La présence de Mohammed VI dans ce contexte à Paris ne peut que nourrir les espoirs de voir une nouvelle entente entre la France et le Maroc réécrite à la lumière de deux faits majeurs, l’échec constaté du pari algérien de Macron et la multiplication des coups d’Etat militaires en Afrique qui aspirent à démanteler la présence française dans le Sahel et l’Afrique de l’Ouest et dont le régime algérien joue un rôle actif et manifeste contre les intérêts français.
Pour concrétiser cette rectification française, la plupart des capitales du Maghreb sont à l’affût du moindre signal, un coup de téléphone entre les deux chefs d’Etat, Mohammed VI et Emmanuel Macron, et pourquoi pas une rencontre entre les deux hommes pour sceller le retour de la chaleur à l’axe Paris-Rabat longtemps gelé par les mésententes et les divergences.
Aujourd’hui, les relations entre Rabat et Paris ont atteint un tel niveau de défiance et de rupture froide que tout ce qui peut être entrepris ne peut que les relancer et leur octroyer une nouvelle dynamique.
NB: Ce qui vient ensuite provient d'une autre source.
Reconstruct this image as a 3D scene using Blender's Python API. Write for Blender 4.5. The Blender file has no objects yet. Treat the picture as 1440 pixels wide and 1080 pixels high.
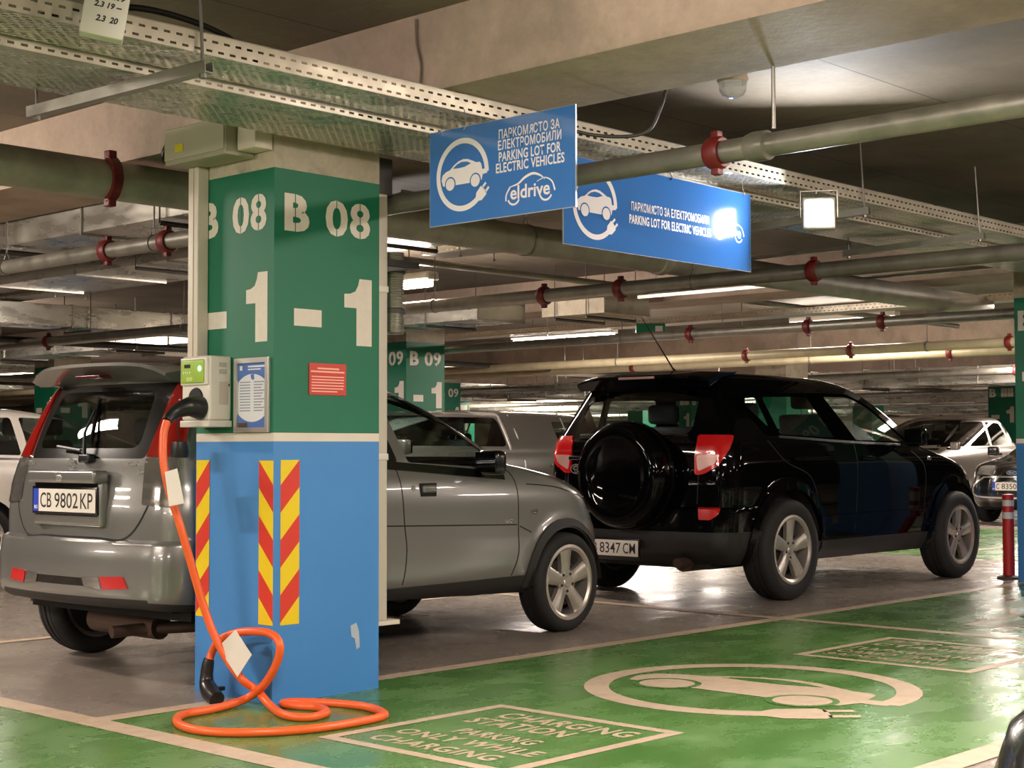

Il est impossible, côté marocain comme côté français, d’envisager le moindre scénario de reprise et de normalisation sans que cela ne passe par la case «Sahara marocain». Emmanuel Macron est très attendu sur cette affaire pour une grande clarification qui soit à la hauteur des relations entre la France et le Maroc et qui pourrait définitivement enterrer les profondes raisons de leurs brouilles.